==== Information given
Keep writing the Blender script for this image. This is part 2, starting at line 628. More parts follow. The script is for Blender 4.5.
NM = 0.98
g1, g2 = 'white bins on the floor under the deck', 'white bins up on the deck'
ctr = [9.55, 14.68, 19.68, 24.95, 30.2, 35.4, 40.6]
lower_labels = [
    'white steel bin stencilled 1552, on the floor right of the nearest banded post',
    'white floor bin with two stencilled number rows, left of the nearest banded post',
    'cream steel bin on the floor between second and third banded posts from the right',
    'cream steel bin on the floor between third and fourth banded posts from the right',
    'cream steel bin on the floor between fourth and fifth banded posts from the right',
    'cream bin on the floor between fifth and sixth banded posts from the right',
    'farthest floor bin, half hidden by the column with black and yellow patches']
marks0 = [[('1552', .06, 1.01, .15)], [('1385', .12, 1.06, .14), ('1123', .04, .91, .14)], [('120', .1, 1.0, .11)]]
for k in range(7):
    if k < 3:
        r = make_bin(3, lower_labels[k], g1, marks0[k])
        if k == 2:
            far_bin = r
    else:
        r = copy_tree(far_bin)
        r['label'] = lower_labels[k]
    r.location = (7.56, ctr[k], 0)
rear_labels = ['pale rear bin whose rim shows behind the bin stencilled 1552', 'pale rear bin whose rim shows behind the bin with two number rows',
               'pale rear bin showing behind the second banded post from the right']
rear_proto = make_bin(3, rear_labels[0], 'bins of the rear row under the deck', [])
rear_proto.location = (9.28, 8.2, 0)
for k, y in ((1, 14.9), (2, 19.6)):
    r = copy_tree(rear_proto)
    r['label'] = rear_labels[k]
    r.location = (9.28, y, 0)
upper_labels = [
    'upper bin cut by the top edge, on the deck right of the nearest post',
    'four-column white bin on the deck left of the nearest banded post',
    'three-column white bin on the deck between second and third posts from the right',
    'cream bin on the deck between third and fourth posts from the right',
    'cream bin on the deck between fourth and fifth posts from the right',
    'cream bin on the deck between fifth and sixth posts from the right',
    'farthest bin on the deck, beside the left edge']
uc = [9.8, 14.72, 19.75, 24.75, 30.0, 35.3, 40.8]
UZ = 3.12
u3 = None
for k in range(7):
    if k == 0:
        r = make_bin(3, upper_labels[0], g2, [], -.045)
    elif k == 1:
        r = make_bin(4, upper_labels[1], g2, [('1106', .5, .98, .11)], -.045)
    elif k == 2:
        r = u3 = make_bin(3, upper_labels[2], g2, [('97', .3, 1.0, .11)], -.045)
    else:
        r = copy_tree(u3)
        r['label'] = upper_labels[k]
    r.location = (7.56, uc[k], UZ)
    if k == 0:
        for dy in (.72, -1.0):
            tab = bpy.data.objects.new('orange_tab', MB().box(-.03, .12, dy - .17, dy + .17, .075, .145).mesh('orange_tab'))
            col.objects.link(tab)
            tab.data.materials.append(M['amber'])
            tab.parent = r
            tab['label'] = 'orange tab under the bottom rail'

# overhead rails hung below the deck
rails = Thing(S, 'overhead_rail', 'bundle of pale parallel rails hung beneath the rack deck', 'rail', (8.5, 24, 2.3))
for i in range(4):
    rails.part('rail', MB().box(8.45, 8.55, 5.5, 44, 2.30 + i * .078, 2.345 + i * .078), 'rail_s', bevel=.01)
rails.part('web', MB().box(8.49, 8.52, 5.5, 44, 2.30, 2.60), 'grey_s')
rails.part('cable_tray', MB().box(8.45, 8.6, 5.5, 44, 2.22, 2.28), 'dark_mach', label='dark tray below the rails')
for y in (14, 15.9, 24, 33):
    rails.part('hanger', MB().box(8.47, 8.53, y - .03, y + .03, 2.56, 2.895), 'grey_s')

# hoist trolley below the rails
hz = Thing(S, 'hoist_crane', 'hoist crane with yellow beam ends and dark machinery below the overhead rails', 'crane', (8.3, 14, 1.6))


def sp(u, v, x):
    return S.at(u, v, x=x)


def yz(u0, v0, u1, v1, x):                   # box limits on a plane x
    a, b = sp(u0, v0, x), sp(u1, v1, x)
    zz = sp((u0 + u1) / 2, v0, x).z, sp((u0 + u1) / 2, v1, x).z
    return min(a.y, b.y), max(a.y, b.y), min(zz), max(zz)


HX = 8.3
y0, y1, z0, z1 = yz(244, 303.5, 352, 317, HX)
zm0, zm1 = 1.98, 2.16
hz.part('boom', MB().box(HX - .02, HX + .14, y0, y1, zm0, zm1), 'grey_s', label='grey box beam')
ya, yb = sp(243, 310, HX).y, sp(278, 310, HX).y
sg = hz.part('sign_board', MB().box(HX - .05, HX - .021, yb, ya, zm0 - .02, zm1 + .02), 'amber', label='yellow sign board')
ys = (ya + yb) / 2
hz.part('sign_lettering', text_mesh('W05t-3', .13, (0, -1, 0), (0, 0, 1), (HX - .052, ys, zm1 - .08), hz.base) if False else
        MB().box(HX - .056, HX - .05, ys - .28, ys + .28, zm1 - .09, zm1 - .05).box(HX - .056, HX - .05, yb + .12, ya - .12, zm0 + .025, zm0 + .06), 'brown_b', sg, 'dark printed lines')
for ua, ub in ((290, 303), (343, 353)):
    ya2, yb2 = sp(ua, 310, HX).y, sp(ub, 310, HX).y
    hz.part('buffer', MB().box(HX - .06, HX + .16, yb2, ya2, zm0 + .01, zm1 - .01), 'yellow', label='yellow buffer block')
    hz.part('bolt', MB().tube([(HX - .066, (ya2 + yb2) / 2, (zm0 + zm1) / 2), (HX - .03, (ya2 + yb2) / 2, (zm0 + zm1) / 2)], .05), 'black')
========
==== Information given
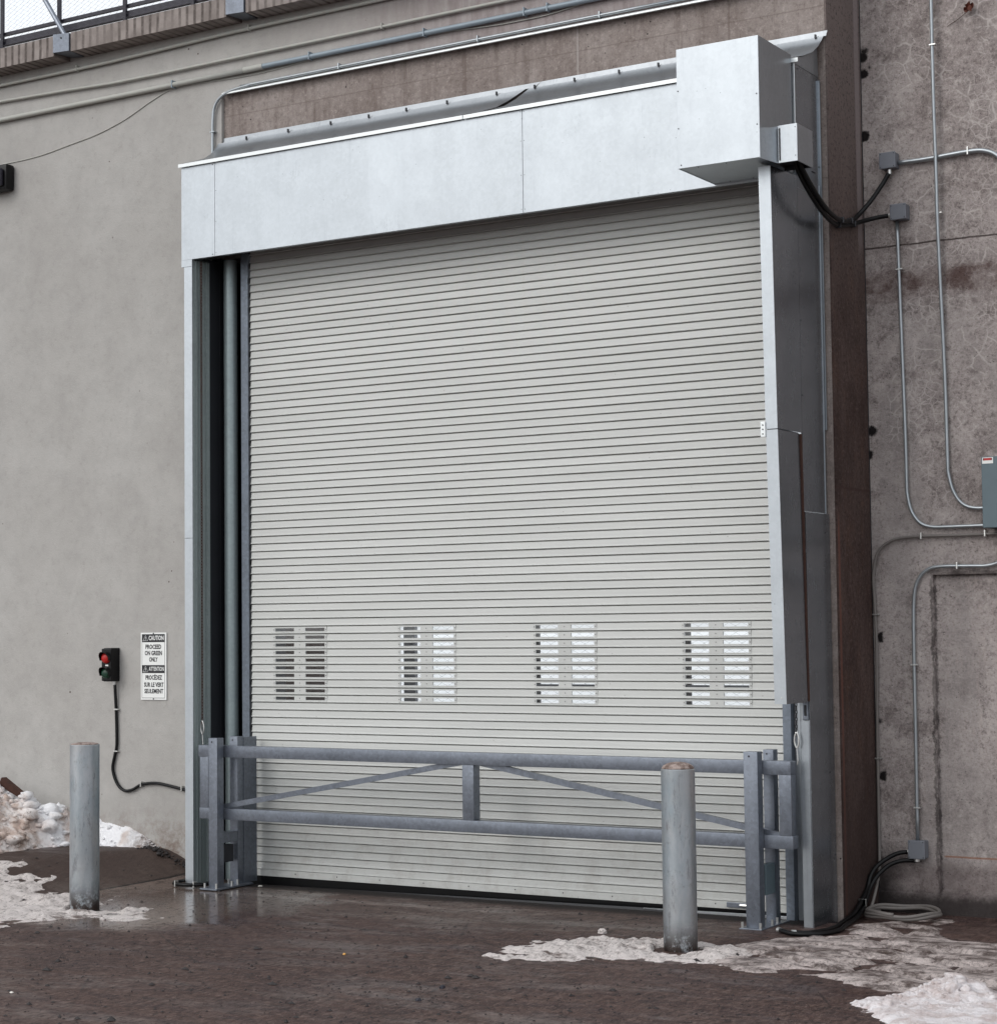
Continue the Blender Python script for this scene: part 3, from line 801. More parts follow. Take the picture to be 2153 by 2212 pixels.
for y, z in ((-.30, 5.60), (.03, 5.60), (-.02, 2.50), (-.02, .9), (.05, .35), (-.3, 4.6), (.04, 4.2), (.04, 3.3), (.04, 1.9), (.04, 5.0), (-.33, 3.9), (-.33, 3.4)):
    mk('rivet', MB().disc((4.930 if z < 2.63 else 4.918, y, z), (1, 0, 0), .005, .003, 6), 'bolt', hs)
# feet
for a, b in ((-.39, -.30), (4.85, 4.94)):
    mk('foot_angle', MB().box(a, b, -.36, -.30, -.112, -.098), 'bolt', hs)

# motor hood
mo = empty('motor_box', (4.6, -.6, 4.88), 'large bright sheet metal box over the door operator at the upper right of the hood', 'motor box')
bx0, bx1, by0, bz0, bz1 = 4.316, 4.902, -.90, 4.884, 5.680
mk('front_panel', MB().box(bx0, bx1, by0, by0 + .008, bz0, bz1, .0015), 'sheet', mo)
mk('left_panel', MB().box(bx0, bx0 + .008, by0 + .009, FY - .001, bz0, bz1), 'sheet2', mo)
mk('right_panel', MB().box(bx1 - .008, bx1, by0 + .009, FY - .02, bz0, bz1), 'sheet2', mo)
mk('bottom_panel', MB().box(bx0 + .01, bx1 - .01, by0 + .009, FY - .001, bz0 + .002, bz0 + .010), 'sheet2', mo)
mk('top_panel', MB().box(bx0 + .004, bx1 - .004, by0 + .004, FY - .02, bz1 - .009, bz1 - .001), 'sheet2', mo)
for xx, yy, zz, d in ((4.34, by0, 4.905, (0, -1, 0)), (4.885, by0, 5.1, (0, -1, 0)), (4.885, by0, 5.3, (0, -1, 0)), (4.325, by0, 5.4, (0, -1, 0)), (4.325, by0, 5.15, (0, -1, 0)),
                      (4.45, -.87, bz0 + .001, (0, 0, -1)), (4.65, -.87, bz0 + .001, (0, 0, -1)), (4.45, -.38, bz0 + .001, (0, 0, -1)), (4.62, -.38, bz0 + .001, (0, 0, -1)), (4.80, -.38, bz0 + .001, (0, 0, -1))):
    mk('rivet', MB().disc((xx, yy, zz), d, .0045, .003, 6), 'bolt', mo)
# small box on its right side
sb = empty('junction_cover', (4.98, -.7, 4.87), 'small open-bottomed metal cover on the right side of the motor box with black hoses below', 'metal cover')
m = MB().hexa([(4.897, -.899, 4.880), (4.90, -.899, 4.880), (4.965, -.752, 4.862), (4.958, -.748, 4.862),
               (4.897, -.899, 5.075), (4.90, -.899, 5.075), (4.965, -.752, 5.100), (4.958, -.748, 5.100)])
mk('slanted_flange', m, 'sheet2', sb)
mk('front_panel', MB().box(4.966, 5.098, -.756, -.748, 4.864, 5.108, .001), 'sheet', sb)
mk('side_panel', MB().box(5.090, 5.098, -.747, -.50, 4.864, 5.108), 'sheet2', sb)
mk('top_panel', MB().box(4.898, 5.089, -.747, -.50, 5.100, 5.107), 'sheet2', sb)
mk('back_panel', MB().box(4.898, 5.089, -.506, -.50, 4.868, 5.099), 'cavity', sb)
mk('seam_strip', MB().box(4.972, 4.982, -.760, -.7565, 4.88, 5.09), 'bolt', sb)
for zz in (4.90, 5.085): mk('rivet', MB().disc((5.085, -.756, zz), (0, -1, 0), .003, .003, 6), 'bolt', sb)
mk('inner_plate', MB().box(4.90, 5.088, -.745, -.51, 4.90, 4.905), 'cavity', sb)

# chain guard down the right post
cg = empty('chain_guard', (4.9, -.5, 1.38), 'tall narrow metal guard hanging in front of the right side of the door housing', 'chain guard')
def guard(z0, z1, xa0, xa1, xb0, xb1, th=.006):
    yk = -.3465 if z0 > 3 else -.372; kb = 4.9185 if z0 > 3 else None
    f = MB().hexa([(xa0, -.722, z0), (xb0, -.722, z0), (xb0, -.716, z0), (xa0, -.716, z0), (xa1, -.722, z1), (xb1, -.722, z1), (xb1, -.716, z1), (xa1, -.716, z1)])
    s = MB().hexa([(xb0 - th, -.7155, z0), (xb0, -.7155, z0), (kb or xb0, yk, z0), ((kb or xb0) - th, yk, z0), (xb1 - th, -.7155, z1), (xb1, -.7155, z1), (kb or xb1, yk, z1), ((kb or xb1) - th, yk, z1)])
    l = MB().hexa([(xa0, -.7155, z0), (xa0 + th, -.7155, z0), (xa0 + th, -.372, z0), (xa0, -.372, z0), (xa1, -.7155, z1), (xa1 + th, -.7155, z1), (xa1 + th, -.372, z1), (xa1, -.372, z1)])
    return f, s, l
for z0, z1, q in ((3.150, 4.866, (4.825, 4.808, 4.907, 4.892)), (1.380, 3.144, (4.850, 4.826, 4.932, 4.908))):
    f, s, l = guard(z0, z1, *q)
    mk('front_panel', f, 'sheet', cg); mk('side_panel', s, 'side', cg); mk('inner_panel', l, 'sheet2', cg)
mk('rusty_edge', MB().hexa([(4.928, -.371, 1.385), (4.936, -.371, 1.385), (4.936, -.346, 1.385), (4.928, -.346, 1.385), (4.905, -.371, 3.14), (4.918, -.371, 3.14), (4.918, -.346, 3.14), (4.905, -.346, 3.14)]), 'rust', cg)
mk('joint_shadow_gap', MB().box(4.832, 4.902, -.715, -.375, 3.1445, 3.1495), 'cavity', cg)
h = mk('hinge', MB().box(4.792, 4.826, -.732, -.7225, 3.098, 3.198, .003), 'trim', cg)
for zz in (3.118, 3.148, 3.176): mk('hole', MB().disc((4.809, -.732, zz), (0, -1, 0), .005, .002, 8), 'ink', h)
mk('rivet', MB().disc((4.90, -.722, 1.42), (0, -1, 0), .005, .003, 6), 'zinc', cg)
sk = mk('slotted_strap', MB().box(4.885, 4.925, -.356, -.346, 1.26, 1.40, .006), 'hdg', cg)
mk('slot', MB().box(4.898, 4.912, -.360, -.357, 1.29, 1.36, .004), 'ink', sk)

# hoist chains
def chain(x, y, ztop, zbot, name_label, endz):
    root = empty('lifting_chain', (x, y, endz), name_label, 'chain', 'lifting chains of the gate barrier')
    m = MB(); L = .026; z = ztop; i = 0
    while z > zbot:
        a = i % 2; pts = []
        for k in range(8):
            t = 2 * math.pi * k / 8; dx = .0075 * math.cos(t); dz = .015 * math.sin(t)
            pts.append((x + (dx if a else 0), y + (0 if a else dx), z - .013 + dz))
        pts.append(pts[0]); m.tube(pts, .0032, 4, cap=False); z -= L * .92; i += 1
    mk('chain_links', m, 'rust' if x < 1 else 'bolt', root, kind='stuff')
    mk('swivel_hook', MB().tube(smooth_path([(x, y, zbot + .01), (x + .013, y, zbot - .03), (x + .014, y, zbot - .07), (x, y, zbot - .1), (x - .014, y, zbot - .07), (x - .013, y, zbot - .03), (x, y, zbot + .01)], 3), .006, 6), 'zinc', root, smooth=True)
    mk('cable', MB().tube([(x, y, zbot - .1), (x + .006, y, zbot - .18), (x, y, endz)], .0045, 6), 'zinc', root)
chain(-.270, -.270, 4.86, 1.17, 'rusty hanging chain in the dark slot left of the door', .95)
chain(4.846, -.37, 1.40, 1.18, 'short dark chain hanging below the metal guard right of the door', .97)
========
Give again, word for word, the lines starting at the line that has "Continue the Blender" and ending at the line that has "-.098), 'bolt', hs)", with both of those lines included and nothing else.

Output of the exercise =
Continue the Blender Python script for this scene: part 3, from line 801. More parts follow. Take the picture to be 2153 by 2212 pixels.
for y, z in ((-.30, 5.60), (.03, 5.60), (-.02, 2.50), (-.02, .9), (.05, .35), (-.3, 4.6), (.04, 4.2), (.04, 3.3), (.04, 1.9), (.04, 5.0), (-.33, 3.9), (-.33, 3.4)):
    mk('rivet', MB().disc((4.930 if z < 2.63 else 4.918, y, z), (1, 0, 0), .005, .003, 6), 'bolt', hs)
# feet
for a, b in ((-.39, -.30), (4.85, 4.94)):
    mk('foot_angle', MB().box(a, b, -.36, -.30, -.112, -.098), 'bolt', hs)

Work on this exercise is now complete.